La llamada “remunicipalización” de los servicios públicos, movimiento que defiende que los ayuntamientos deben gestionar directamente los servicios públicos que gestionan empresas privadas, se ha puesto de moda. Madrid, Barcelona, Cádiz o Zaragoza, entre otros municipios, han iniciado el camino para la remunicipalización, impulsada por asociaciones civiles, que tratan de devolver a los ciudadanos “sus servicios”. Los polideportivos, la limpieza de playas, la gestión del agua, la jardinería… son, de momento, el objetivo de este movimiento.
Los servicios públicos no dejan de serlo por razón del modo en que se gestionan. Tan público es un servicio gestionado directamente como indirectamente. La gestión indirecta no priva a los ayuntamientos de sus prerrogativas frente al contratista, ni le priva de la titularidad del servicio, que para algo recibe, por ministerio de la ley, la calificación de “servicio público”.
Con independencia del enfoque político, el modo de gestionar los servicios públicos debe responder al principio de eficiencia. Insisto en el “debe”, ya que la Constitución española exige que la ejecución del gasto público responda a los criterios de eficiencia y economía. La eficiencia, olvidada durante muchos años, ha pasado a ser, afortunadamente, protagonista en las últimas reformas legales. La Ley Orgánica de Estabilidad Presupuestaria y Sostenibilidad Financiera, la más reciente Ley de Régimen Jurídico del Sector Público y la normativa local son abundantes en la exigencia de que la gestión los recursos públicos esté orientada por la eficiencia, habiéndose pronunciado en este sentido el Tribunal Constitucional.

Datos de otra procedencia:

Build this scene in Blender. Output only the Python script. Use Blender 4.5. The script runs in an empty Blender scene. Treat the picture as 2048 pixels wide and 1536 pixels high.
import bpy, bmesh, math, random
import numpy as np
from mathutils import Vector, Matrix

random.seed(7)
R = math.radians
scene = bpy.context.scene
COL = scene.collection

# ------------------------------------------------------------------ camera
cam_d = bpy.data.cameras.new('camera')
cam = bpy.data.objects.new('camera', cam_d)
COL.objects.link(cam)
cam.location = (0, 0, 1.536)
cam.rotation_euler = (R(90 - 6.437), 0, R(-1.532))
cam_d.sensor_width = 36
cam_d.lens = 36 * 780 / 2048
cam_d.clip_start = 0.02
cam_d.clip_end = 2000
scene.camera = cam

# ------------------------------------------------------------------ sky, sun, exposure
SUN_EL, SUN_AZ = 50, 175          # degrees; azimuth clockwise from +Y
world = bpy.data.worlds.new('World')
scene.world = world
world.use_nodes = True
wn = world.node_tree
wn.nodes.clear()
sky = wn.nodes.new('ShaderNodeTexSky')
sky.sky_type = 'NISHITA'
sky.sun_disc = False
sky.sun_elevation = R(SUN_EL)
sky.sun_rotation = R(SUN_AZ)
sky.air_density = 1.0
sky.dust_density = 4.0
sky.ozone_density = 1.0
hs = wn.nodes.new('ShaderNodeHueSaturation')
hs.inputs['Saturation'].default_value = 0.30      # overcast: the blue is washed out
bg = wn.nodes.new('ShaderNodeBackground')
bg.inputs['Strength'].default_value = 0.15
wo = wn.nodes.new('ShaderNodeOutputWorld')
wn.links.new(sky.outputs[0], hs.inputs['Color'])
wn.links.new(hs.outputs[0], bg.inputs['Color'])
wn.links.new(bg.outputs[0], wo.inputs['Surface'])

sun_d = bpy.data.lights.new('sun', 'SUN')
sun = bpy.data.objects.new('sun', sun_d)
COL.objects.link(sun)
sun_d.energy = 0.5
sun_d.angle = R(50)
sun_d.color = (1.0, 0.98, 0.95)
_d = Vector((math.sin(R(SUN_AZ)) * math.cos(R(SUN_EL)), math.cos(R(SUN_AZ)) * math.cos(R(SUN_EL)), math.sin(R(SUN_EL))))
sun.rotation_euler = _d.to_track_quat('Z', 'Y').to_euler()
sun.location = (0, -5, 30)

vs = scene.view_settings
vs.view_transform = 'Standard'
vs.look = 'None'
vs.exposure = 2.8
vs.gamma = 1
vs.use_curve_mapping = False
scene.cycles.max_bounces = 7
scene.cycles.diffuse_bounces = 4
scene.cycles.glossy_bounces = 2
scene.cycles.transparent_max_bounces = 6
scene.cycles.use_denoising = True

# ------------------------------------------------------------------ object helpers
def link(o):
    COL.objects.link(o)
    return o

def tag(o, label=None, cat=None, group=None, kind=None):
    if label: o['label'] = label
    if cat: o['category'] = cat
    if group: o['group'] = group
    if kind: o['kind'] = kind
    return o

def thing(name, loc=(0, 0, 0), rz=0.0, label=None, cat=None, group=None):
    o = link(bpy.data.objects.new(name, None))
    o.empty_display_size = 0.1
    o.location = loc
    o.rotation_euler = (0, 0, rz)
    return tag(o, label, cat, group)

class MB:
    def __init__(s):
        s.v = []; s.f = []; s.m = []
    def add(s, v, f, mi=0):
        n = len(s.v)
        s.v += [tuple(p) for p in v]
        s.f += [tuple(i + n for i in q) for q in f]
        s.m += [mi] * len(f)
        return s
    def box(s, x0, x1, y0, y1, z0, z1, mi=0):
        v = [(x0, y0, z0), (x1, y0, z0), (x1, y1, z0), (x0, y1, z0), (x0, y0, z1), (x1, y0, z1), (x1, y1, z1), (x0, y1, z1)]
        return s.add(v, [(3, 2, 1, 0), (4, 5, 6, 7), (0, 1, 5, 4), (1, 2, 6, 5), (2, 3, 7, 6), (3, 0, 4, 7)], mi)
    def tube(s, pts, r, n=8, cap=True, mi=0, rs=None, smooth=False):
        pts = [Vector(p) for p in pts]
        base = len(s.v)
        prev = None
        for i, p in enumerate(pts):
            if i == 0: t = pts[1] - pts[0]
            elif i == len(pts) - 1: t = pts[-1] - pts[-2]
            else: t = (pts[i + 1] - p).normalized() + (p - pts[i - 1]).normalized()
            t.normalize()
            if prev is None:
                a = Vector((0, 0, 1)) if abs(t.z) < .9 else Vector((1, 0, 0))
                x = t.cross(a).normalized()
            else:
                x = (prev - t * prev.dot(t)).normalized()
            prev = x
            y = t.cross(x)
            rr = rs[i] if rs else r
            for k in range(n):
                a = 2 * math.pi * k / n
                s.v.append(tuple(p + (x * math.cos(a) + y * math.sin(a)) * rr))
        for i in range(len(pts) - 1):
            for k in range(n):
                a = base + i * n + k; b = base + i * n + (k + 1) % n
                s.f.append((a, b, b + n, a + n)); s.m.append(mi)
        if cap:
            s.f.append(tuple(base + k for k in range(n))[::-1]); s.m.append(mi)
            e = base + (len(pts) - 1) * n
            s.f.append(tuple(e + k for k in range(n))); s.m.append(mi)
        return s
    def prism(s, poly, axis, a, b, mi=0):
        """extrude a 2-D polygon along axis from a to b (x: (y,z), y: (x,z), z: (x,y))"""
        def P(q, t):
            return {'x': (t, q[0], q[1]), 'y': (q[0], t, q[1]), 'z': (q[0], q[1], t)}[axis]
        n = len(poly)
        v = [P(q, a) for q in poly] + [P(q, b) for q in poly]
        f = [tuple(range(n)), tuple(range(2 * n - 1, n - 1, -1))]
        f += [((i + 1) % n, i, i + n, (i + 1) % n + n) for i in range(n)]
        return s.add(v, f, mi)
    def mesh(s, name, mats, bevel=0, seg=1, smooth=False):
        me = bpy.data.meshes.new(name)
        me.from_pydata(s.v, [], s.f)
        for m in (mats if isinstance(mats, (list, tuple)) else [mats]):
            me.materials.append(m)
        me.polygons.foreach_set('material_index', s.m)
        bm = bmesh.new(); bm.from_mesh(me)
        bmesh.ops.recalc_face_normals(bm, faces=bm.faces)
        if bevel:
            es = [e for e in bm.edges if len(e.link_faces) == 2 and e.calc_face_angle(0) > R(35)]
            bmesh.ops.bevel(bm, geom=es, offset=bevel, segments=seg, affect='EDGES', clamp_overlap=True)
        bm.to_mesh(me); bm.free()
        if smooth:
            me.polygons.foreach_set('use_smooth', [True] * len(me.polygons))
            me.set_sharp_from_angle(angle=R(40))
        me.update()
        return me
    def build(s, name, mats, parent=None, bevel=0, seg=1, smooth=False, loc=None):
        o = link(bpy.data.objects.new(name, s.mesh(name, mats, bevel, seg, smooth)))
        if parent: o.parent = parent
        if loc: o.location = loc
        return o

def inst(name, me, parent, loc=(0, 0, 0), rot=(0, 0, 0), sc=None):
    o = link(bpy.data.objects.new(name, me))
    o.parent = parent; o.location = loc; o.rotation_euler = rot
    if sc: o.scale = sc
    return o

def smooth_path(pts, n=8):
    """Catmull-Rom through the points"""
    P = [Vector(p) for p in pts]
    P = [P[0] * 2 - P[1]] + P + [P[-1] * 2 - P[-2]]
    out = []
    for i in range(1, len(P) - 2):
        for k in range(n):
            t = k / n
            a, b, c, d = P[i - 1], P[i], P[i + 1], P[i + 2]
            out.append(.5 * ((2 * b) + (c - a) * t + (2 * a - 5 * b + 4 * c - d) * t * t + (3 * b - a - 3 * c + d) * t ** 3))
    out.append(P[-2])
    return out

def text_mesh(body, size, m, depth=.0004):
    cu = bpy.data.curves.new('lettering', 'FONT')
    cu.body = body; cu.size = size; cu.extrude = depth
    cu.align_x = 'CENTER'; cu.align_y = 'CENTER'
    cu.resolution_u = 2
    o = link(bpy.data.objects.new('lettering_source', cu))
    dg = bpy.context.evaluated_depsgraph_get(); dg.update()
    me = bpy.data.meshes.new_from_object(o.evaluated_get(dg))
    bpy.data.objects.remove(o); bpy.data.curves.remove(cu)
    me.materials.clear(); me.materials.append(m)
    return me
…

No basta con prestar un servicio público a cualquier precio y coste, debe hacerse de la forma más eficiente, y los gestores públicos deben justificar la elección del modo de gestión. De manera que la elección de uno u otro modo de gestión debe huir de apasionados debates sociales y centrarse en aspectos técnicos, tanto jurídicos como económicos.
Al tiempo de justificar qué es más eficiente, la gestión directa frente a la indirecta, debemos tener en cuenta ciertas ventajas que ofrece la indirecta, que por lo general pasan desapercibidas. Entre tales ventajas está la separación de riesgos Administración/Contratista que lleva aparejada la gestión indirecta, de manera que es el contratista quien asume la gestión del servicio público a su riesgo y ventura. Este desplazamiento del riesgo queda más evidente respecto de las concesiones en el proyecto de ley de Contratos remitido a las Cortes recientemente, que insiste de conformidad con la Directiva 2014/23/UE, que en las concesiones administrativas debe transferirse necesariamente el riesgo operacional de la Administración al concesionario. Además de la separación de riesgos, la Administración Pública se coloca en los contratos en una posición de superioridad frente al contratista, al disponer de un verdadero arsenal de instrumentos legales y económicos para obligar al gestor, las llamadas prerrogativas. Sin embargo cuando la gestión se asume por la propia Administración se sustituye el control al contratista, con las consiguientes prerrogativas, por el autocontrol, sin duda menos exigente.
Por otra parte a la hora de optar por la gestión directa se pasa por alto su impacto en los presupuestos y en el empleo público. Si en un contrato la Administración no puede abonar más de lo debido, no sucede así en la gestión directa en la que la aportación pública sólo se limita a la decisión política, por lo general más dúctil y proclive a incrementar las asignaciones presupuestarias, siendo los presupuestos de la Administración, los que terminan soportando los riesgos operativos. En último término la “remunicipalización” suele venir acompañada de una “funcionariación” al incorporar a los trabajadores de entidades privadas al sector público con la esperanza de una mejora de situación que además de ser costosa genera situaciones injustas al vulnerarse los principios de mérito y capacidad consagrados en la Constitución.